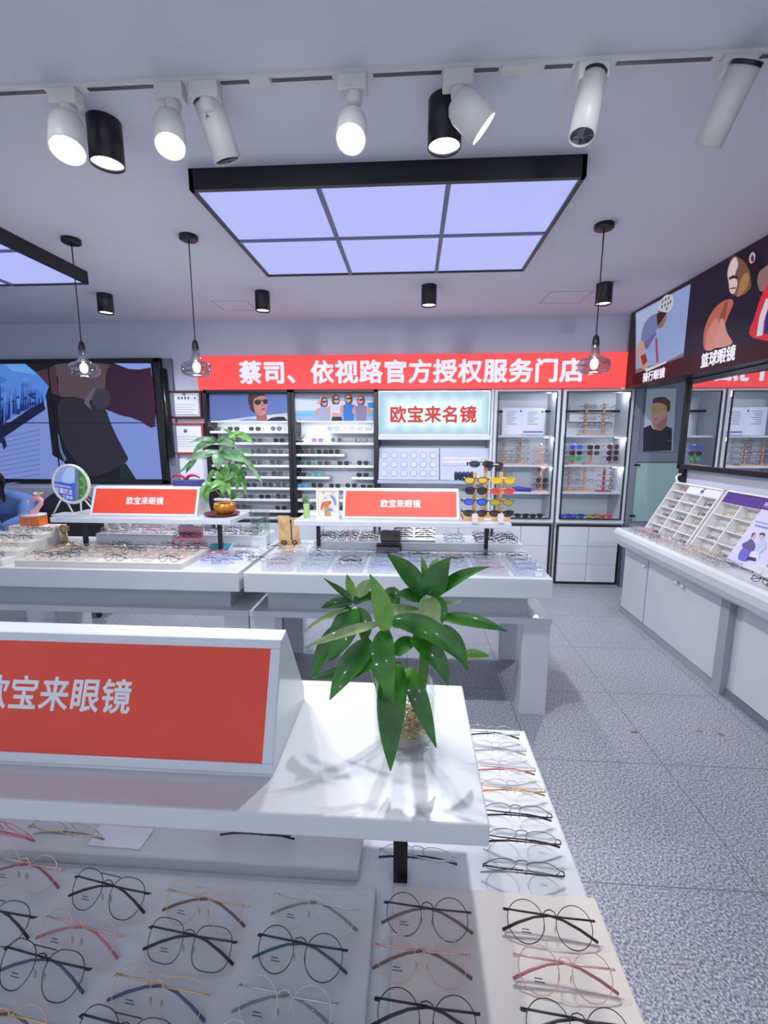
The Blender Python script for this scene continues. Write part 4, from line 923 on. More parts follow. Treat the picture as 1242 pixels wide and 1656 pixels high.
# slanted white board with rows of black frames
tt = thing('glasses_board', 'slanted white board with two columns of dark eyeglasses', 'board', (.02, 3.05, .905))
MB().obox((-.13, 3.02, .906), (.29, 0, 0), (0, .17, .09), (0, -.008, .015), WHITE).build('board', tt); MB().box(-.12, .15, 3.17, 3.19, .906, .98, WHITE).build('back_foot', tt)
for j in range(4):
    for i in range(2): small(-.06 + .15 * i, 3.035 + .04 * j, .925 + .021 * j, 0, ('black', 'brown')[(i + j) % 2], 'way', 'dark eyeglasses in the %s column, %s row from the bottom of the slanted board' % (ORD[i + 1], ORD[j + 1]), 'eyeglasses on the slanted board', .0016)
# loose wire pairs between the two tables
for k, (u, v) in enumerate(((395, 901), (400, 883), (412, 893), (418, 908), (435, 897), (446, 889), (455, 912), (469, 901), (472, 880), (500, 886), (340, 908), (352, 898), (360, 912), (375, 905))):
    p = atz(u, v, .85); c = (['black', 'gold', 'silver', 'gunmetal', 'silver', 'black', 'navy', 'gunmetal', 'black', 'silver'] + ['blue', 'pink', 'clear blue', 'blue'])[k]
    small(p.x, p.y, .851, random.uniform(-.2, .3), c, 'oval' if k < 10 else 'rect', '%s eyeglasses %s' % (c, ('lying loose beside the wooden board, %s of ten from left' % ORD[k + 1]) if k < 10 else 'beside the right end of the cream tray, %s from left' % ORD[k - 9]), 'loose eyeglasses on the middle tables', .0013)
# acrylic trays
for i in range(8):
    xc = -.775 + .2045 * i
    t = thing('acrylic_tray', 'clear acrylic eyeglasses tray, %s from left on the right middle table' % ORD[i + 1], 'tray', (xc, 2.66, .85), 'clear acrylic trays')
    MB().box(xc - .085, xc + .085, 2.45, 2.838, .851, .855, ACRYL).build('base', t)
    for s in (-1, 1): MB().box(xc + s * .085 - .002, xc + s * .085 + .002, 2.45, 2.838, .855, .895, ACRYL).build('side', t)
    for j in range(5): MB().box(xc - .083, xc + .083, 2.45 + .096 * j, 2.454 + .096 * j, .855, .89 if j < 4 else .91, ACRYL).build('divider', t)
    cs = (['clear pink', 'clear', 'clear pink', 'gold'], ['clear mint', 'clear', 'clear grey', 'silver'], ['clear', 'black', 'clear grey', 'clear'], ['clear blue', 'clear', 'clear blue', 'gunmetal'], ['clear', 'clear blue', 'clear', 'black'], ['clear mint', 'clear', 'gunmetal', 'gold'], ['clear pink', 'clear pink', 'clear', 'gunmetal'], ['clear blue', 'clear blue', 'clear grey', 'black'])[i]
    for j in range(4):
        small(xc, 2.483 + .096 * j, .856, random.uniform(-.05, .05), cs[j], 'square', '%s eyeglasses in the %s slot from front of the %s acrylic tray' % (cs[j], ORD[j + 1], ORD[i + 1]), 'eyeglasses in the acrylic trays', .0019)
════
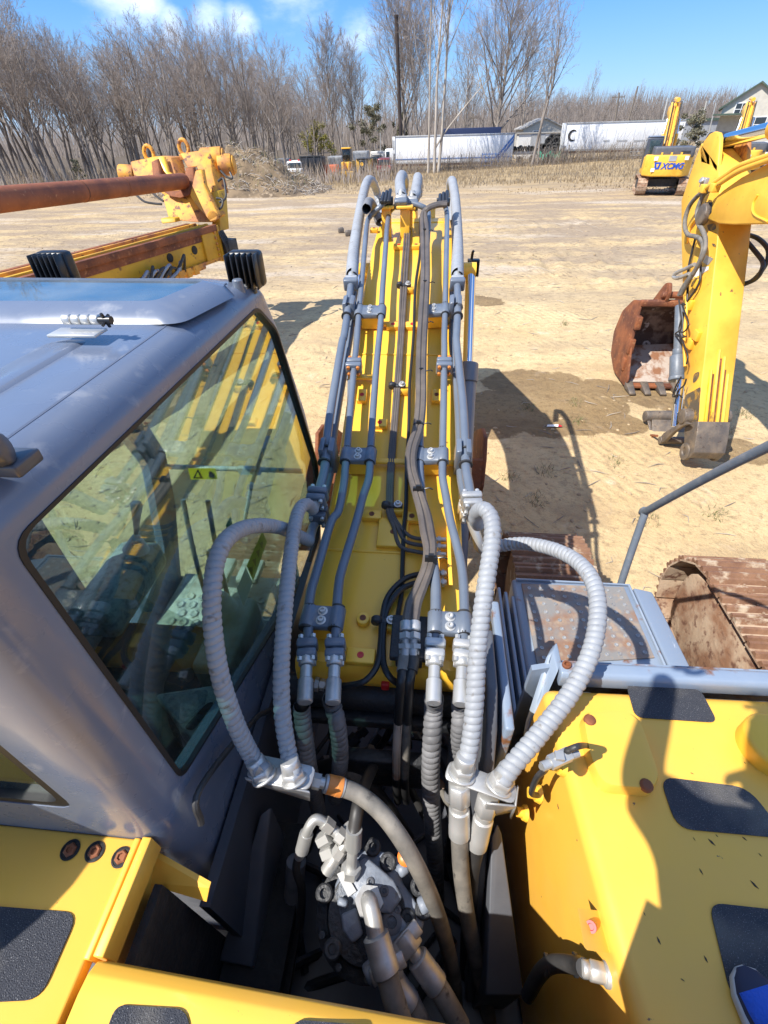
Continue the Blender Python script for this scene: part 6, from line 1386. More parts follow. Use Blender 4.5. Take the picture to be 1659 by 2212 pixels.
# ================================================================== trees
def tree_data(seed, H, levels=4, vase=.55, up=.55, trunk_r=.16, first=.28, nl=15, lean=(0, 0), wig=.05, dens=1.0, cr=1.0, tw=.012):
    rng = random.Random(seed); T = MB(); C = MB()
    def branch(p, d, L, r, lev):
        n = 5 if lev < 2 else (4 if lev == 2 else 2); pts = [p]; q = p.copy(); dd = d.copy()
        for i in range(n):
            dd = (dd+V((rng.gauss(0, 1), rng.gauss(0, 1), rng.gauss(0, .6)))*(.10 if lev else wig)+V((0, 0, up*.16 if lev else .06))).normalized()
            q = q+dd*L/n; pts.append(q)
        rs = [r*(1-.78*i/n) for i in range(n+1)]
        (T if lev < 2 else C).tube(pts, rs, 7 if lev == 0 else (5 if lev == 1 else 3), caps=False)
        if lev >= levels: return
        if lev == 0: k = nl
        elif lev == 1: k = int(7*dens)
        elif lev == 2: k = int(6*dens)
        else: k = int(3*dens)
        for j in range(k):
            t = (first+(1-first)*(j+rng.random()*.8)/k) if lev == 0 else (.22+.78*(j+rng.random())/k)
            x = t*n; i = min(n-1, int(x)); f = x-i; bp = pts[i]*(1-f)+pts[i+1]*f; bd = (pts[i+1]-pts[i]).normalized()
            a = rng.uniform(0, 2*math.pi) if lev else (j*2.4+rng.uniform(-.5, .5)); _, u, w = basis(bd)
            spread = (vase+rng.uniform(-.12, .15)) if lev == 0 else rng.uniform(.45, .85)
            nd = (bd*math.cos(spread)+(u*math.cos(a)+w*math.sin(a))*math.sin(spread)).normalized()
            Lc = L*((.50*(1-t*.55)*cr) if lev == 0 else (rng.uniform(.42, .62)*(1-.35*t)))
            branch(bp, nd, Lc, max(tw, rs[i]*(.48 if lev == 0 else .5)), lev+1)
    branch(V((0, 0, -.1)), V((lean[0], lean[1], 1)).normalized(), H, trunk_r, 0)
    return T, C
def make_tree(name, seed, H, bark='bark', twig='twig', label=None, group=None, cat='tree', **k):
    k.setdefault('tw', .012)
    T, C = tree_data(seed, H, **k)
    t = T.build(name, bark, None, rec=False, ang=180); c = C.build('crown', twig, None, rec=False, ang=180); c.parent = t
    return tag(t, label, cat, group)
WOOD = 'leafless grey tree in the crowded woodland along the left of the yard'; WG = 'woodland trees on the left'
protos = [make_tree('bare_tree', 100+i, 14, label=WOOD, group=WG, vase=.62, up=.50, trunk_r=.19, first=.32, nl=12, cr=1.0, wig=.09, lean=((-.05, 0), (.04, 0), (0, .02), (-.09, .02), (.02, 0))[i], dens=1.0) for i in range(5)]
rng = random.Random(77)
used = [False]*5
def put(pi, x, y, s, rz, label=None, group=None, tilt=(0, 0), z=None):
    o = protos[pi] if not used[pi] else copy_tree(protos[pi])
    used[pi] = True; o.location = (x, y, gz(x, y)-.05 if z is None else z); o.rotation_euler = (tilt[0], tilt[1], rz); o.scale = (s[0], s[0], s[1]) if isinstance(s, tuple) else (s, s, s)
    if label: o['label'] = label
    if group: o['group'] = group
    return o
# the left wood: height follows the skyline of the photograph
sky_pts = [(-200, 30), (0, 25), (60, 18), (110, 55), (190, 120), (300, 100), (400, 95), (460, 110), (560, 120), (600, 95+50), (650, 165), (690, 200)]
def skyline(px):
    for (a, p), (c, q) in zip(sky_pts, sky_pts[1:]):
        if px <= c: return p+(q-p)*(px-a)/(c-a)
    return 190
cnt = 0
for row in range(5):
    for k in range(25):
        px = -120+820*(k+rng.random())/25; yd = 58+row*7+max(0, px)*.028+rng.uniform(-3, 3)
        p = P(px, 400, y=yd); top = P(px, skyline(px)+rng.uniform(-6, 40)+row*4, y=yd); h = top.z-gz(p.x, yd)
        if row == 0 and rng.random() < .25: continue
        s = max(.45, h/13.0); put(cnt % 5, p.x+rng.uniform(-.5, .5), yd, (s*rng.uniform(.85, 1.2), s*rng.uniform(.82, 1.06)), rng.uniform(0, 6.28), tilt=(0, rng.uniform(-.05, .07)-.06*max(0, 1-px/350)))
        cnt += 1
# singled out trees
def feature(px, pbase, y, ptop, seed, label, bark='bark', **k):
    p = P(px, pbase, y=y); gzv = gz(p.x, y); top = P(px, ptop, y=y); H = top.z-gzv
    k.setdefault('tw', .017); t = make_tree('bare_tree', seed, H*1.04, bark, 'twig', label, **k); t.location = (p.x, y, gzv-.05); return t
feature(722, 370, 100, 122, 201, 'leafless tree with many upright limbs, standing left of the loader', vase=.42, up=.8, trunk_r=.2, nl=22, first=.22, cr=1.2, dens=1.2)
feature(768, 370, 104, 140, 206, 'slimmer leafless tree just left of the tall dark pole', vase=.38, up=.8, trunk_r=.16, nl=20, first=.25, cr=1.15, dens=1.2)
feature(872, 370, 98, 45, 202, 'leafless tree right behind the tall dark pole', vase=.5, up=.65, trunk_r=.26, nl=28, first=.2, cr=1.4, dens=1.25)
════
## Stated exercise
Identify which lines contain the word "picture" and copy each one.

## Exercise output
The Blender Python script for this scene continues. Write part 4, from line 923 on. More parts follow. Treat the picture as 1242 pixels wide and 1656 pixels high.
Continue the Blender Python script for this scene: part 6, from line 1386. More parts follow. Use Blender 4.5. Take the picture to be 1659 by 2212 pixels.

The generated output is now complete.